Böyle bir etki yaşama elverişli kuşağın dış kenarında yer alan Dünya benzeri
bir gezegen için de tek bir fark dışında benzer olacaktır. O fark da, böyle
bir gezegende değişen yörüngenin gezegeni bazen kendi yıldızından çok uzaklara
götürmesidir ki; böyle bir durumda gezegende küresel buzullaşma yaşanacaktır.
"Buradaki daha büyük sorun, yaşama elverişli kuşağın çok karmaşık bir şey olmasıdır" diyen
Barnes, şöyle devam ediyor "Dünya'nın iklimi, güneş sistemindeki diğer gezegenlerin
yörüngeleri tarafından on binlerce yıl içerisinde hafifçe etkileniyor; ancak
güneşdışı gezegen sistemlerinin pek çoğunda gezegenlerin diziliş biçiminin yaşama
elverişlilik üzerinde çok büyük öneme sahip olmaları olası".
Bu sorun, daha küçük kütleli, hatta Güneş'in üçte biri kütleye sahip yıldızların
çevresinde dolanıyor olabilecek yaşama elverişli gezegenlerde daha da karmaşıklaşıyor.
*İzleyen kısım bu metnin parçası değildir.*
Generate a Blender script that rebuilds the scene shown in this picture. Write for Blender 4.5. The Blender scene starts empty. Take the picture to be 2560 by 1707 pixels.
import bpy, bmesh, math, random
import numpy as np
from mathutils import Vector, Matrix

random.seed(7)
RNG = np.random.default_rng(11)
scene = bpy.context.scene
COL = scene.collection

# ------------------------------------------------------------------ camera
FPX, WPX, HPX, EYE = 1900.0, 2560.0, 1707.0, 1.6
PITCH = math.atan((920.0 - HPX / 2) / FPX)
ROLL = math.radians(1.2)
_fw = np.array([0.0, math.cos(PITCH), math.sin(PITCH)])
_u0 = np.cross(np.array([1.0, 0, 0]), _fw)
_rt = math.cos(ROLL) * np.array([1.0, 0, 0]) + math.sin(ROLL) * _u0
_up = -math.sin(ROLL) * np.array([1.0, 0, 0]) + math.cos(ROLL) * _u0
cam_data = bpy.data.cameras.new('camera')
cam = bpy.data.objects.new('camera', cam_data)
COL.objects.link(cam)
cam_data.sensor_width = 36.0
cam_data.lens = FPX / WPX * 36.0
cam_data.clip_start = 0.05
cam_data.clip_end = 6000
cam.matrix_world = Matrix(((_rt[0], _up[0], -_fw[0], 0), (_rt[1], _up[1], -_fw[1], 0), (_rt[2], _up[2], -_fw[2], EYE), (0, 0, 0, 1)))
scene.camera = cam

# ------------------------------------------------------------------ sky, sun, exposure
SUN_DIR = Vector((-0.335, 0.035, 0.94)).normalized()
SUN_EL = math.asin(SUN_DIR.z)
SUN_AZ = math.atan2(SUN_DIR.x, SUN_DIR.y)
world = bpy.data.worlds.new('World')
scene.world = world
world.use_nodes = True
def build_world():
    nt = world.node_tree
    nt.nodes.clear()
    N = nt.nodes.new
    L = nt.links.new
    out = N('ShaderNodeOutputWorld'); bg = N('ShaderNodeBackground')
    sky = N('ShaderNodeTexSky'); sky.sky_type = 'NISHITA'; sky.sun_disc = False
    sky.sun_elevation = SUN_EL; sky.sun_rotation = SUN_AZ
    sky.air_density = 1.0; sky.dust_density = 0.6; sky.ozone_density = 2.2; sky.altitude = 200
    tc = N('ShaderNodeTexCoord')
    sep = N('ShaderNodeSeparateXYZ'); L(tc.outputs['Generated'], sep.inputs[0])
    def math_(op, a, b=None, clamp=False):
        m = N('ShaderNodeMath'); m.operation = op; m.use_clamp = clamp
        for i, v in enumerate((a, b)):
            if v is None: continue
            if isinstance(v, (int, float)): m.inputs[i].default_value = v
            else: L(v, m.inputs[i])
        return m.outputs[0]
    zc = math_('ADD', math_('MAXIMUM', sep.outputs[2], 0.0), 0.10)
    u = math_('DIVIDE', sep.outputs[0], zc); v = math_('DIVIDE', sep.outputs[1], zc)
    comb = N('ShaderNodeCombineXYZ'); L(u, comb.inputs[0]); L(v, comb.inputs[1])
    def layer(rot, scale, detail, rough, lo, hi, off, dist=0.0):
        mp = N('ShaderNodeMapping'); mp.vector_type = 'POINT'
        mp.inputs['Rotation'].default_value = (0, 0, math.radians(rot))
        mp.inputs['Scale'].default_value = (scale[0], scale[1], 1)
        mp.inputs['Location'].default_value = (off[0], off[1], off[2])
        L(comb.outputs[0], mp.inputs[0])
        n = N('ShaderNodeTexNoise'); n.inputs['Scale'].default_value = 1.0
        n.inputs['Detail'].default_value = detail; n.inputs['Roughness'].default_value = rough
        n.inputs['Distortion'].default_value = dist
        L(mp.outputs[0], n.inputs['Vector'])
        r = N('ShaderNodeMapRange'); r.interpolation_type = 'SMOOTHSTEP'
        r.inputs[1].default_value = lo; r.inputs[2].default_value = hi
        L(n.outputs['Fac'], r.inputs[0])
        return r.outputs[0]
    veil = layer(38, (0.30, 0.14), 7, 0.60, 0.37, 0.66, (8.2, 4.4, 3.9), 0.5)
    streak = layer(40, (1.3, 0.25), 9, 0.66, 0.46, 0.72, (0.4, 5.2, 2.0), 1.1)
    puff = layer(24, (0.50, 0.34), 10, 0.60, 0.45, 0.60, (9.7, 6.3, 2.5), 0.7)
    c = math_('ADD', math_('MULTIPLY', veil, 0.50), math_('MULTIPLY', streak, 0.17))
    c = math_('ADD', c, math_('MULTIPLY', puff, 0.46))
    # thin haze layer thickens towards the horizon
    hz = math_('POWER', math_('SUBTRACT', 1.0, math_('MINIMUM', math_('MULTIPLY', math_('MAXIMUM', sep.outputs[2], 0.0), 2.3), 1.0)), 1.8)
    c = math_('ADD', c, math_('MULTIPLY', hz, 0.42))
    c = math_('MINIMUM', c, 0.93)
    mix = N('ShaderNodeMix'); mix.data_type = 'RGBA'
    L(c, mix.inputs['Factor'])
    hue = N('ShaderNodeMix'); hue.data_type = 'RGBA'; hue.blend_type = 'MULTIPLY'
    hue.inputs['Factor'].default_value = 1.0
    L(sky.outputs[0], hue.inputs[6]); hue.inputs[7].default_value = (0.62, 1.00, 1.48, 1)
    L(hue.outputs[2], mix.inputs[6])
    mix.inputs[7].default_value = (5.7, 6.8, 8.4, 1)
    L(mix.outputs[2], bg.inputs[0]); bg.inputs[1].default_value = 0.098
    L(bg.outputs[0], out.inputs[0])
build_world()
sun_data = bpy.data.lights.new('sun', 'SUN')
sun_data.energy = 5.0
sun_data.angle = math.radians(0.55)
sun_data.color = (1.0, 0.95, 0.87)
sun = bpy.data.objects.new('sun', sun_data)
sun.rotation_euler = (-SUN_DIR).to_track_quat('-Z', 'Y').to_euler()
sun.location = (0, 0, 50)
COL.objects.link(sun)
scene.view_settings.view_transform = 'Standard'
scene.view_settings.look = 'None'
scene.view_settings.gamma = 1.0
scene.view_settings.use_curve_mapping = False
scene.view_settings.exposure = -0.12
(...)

Böyle sistemlerde, yaşama elverişli kuşak bu küçük yıldıza çok daha yakın
olur ve yıldızın kütle çekiminden ileri gelen gelgit kuvvetleri, gezegenin
yaşama elverişli olup olmadığını belirleme açısından kritik hale gelir. Bu
sisteme bir de Jüpiter benzeri büyük bir gezegenin dışmerkezli yörüngesini
eklemeniz halinde, küçük gezegen üzerindeki koşullar büyük oranda etkilenecektir.
Barnes "oralarda, yerbilimsel özellikleri çok uzun zaman dilimleri içerisinde
değişen gezegenler mevcut olabilir" diyor ve ekliyor "gözünüzün önüne yoğun yanardağ
faaliyetleri ile yoğun deprem dönemlerine girip çıkan gezegenler getirebilirsiniz".
Ayrıca, gelgit kuvvetlerinin gezegenin kendi etrafında dönüş süresini de etkilediğini
ve yörünge uzayıp genişledikçe, günlerin uzunluğunun da önemli ölçüde değişebileceğini
belirtiyor Barnes.
"Günlerin uzunluğu neredeyse her gün değişir" diyen Barnes, sözlerini şöyle sürdürüyor "Böyle
bir dünyada evrimin nasıl meydana geleceğini düşünmek çok ilginç bir şey".
Masrafları NASA'nın Sanal Gezegen Laboratuvarı tarafından karşılanan bu çalışma, NASA'nın Goddard Uzay Uçuşları Merkezi'nden Brian Jackson, Arizona Üniversitesi'nden Richard Greenberg ve Fransız Bordo Gökfiziği Laboratuvarı'ndan Sean Raymond tarafından idare edilmektedir.
"Oralarda bir yerlerde muhtemelen yaşama elverişli olan çılgın bir gezegen çeşitliliği var" diyen Barnes, son olarak şunları söylüyor "ama onların nitelikleri Dünya'dan çok farklı ve bu farkları da dışmerkezli komşularından ileri geliyor".